Stephen Sondheim, the composer, lyricist, and Broadway icon who U.S. President Barack Obama said "reinvented the American musical," has died at the age of 91.

As reported by The New York Times, Sondheim's lawyer and friend F. Richard Pappas announced the news of his death and shared that he passed away at his home in Roxbury, Connecticut. He also noted that he "had not been known to be ill and that death was sudden. The day before, Mr. Sondheim had celebrated Thanksgiving with a dinner with friends."

Sondheim's impressive line of work includes Saturday Night, West Side Story, Company, Follies, A Little Night Music, Pacific Overtures, Sweeney Todd, Merrily We Roll Along, Sunday in the Park with George, Into the Woods, Assassins, Passion, and many more.

Over the course of his career, he received an Academy Award, eight Tony Awards, eight Grammy Awards, a Pulitzer Prize for Drama for Sunday in the Park with George, the Presidential Medal of Freedom by U.S. President Barack Obama, and was honored with the Kennedy Center Honors.

Speaking of Obama, in the speech he gave when he awarded Sondheim with the Presidential Medal of Freedom, he summed up Sondheim's contributions to Broadway and theater as a whole.
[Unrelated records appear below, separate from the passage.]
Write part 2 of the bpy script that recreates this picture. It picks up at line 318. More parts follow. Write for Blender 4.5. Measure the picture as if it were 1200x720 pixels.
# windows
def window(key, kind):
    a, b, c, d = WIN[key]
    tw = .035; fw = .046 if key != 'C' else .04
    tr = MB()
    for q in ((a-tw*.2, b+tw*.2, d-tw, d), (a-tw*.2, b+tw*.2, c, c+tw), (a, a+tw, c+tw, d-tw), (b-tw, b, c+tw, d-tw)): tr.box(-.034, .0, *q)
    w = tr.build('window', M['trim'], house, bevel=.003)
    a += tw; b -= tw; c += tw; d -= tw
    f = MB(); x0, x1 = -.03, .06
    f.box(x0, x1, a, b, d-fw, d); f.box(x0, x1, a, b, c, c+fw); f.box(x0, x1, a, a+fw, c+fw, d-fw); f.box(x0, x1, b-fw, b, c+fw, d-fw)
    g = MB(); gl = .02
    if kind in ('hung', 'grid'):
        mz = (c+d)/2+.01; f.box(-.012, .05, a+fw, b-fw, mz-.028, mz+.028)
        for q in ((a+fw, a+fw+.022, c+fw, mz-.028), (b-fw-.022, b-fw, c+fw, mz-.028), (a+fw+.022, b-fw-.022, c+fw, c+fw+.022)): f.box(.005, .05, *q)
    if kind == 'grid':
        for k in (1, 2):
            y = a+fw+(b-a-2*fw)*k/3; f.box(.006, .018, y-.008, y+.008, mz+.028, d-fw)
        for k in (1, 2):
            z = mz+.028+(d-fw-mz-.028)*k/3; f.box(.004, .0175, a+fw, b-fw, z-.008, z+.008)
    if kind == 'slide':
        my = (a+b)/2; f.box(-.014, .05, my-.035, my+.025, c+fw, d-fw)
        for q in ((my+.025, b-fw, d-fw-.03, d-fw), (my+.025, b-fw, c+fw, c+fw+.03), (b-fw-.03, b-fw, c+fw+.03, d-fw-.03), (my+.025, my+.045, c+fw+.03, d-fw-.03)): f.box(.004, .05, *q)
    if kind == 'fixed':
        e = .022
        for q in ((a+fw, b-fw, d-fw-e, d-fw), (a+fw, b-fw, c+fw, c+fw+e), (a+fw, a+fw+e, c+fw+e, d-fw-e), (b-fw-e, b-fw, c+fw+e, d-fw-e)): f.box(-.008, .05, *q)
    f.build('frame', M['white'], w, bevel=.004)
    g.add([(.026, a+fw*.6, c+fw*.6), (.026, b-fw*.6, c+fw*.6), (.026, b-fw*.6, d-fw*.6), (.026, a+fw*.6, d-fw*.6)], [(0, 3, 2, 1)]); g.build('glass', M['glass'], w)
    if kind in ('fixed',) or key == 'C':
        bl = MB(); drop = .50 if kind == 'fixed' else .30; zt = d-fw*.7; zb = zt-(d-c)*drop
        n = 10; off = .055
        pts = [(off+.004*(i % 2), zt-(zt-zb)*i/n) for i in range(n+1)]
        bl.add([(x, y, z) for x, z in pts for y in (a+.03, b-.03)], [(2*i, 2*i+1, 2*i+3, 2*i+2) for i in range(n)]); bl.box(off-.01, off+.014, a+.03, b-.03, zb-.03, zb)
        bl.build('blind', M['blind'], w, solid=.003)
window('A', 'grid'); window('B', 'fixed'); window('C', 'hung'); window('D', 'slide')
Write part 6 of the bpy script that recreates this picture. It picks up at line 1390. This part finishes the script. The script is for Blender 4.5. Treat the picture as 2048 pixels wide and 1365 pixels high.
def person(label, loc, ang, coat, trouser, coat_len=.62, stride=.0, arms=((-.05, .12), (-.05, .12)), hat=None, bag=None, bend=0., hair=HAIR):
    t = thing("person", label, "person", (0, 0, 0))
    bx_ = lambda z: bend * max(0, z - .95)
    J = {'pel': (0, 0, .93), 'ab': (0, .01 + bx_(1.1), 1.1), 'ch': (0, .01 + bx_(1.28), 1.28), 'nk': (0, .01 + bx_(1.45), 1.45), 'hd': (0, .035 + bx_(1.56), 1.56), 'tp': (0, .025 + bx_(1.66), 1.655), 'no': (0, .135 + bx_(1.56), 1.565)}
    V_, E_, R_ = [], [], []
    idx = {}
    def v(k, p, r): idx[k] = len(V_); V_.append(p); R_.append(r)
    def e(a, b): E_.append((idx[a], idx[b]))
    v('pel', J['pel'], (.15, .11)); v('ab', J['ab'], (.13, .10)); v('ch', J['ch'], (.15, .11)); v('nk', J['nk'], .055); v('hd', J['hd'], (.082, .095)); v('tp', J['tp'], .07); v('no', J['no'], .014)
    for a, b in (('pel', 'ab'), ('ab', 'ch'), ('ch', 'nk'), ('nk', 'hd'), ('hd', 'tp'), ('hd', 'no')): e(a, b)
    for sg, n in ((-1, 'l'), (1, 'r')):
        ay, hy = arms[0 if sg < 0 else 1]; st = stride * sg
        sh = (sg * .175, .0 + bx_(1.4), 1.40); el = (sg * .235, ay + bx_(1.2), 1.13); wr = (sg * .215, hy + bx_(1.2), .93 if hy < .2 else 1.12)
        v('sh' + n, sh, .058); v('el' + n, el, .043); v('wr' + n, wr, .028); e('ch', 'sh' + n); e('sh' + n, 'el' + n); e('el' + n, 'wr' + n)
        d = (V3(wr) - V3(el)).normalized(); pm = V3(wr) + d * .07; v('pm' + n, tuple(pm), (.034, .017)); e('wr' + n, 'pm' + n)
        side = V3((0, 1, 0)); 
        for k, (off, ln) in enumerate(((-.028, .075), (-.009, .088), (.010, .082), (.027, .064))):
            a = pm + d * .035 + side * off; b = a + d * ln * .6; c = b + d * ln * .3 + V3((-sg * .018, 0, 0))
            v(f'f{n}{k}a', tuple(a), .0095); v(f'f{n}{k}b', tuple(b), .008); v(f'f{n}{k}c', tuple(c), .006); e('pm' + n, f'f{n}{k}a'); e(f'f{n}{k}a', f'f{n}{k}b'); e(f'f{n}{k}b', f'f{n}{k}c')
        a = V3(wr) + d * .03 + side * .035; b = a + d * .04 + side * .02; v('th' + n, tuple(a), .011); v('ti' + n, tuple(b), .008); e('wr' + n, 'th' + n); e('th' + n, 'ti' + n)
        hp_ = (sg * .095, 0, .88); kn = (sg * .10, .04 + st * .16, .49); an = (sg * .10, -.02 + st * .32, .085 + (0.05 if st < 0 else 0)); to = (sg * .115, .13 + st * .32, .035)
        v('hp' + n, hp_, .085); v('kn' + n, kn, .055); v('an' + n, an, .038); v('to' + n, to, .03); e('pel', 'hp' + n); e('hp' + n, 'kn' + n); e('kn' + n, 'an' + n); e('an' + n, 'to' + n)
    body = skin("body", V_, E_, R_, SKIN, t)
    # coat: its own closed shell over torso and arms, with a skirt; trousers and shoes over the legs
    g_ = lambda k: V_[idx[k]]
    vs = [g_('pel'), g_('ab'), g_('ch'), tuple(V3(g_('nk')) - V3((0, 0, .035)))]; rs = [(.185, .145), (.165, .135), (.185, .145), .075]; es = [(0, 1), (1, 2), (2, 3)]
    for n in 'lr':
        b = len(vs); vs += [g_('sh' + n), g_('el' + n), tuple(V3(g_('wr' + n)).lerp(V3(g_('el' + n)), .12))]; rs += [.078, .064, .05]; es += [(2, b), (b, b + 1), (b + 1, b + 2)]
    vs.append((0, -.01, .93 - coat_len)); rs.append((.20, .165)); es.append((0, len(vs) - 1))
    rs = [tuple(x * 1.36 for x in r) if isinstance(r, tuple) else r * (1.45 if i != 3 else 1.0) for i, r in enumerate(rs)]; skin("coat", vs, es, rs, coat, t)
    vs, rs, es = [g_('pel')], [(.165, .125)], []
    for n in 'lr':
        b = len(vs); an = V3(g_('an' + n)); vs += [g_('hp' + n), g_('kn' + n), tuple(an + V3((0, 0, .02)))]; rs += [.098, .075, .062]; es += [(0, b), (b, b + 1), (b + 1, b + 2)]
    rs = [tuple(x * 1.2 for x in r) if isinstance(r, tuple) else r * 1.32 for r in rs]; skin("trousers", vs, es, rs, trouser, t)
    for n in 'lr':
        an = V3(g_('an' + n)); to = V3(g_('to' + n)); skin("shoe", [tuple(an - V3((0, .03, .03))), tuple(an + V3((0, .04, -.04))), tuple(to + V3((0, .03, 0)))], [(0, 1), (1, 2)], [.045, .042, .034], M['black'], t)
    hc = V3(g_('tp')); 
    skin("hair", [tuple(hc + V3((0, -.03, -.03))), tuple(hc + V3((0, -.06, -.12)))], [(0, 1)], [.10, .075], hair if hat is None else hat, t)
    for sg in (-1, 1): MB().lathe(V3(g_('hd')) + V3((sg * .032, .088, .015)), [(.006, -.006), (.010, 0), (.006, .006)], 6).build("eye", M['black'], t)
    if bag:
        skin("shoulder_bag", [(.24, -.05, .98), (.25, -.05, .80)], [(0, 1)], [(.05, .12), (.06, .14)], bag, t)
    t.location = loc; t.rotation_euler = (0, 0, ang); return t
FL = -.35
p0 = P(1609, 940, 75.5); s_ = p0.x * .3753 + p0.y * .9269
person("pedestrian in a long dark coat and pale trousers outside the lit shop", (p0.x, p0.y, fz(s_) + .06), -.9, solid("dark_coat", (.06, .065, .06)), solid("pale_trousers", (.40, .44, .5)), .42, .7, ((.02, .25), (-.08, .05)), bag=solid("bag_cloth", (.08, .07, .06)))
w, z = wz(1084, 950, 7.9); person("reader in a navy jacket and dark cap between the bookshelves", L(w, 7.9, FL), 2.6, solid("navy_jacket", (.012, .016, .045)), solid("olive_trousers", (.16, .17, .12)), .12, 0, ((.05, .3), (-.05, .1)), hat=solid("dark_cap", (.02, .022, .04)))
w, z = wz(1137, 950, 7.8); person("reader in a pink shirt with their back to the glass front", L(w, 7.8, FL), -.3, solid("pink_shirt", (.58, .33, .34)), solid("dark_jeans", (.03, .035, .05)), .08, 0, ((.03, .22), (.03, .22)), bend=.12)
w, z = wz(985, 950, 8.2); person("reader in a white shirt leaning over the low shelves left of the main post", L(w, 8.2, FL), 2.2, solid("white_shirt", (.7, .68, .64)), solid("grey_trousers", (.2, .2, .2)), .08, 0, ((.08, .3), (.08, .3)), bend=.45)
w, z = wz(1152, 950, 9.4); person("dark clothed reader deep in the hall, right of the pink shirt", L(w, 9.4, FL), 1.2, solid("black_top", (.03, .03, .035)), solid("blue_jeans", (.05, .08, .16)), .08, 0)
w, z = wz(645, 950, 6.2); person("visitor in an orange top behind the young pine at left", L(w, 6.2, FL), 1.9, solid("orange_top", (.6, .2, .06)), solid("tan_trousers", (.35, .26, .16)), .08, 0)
"As a composer and a lyricist, and a genre unto himself, Sondheim challenges his audiences," Obama said. "His greatest hits aren’t tunes you can hum; they’re reflections on roads we didn’t take, and wishes gone wrong, relationships so frayed and fractured there’s nothing left to do but send in the clowns.

"Yet Stephen’s music is so beautiful, his lyrics so precise, that even as he exposes the imperfections of everyday life, he transcends them. We transcend them. Put simply, Stephen reinvented the American musical. He’s loomed large over more than six decades in the theater."

What Obama said about Sondheim not creating "tunes you can hum," was an oversimplified explanation of his style and why his words meant so much to so many. His lyrics were "by and large character-driven, often probing explorations into a psyche that expressed emotional ambivalence, anguish, or deeply felt conflict."

Sondheim was born in New York City on March 22, 1930, and found a love for theater early on. He wrote his first musical – By George – when he was around 14 years old. He would continue to hone his craft and would graduate from Williams College magna cum laude and win the Hutchinson Prize that allowed him to continue his study of music.

In his early 20s, he wrote his first professional musical – Saturday Night – that was itself an adaptation of Philip G. and Julius J. Epstein's Front Porch in Flatbrush. While it was set to premiere in 1955, its producer Lemuel Ayers died before he had raised enough money to see it to completion. The show would not make it to New York until 2000 when it opened Off Broadway at the Second Stage Theater.

From there, he would write the lyrics for West Side Story and Gypsy and, shortly thereafter, his "greatest work began when Harold Prince became his director." Together, they would help create five of Sondheim's most classical musicals in the 1970s – Company, Follies, A Little Night Music, Pacific Overtures, and Sweeney Todd.

Following 1981's Merrily We Roll Along, Sondheim and Prince paused their creative partnership for over 20 years, and this change led to Sondheim working closely with James Lapine. Together, they created the "most cerebral works of Mr. Sondheim's career," including Into the Woods, Passion, and Sunday in the Park with George.

The last major work he completed was 2008's Road Show, a show he wrote the music and lyrics for. He had many projects in progress, including a new musical called Square One that he was working on with David Ives.

Sondheim is survived by his husband Jeffrey Scott Romley. The two got married in 2017.